Everything You Need To Know About Homing Pigeons

Like any other athlete, racing pigeons need specific training, a healthy diet, and most of all, a dedicated coach

Every summer since 1904, members of the Calgary Racing Pigeon Club have gathered on the outskirts of the city to race their best flyers. Doug Schmaltz, a Calgary pigeon fancier, got involved in pigeon racing when he was a teenager. He won a race in his first year participating in the sport, and ever since then, he’s been hooked.

As Schmaltz has been raising and racing homing pigeons since 1962, he knows what it takes to raise a champion.

Buying or breeding birds

Some pigeon fanciers import birds from the U.S. or Belgium, but Schmaltz says most breed their own.
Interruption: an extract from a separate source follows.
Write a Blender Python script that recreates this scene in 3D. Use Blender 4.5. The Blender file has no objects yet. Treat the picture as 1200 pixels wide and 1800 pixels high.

This is partly due to cost – an imported pigeon runs upward of $1,000, while breeding costs around $50. Breeding is also faster than you might expect. “It normally takes about 10 days from the time you mate the birds up to when they lay their first egg,” says Schmaltz. “It’s another 19 to 21 days until hatching time.”

Training like a champion

Like any athlete, a racing pigeon requires a meticulous training regime. Schmaltz begins training his birds when they’re two to three months old, taking them down the road from his house so they can fly back home. Over the month-long training process, he gradually increases the distance up to 60 kilometres.

And it is possible to “rebreak” trained birds if the owner relocates. “I’ve moved three times since I’ve had pigeons,” Schmaltz says. “You start over like they’re a baby again and slowly build up the distance.”

Eating like a pro

Successful athletes require a high-quality diet – even those with feathers. Schmaltz feeds his flyers high-end grains and premium mixes. “It’s probably better than what we eat most of the time,”he says. Between feeding, cleaning and training,he estimates he spends at least two hours a day with his birds.

The great race

Alberta homing pigeons race anywhere from 160 to 800 km during the summer season, travelling at an average speed of 72 km per hour in a race. Despite hazards like predators and electrical wires, Schmaltz estimates more than 90 per cent make it home from each race. Most homing pigeons will race five seasons and, on average, live 10 to 12 years.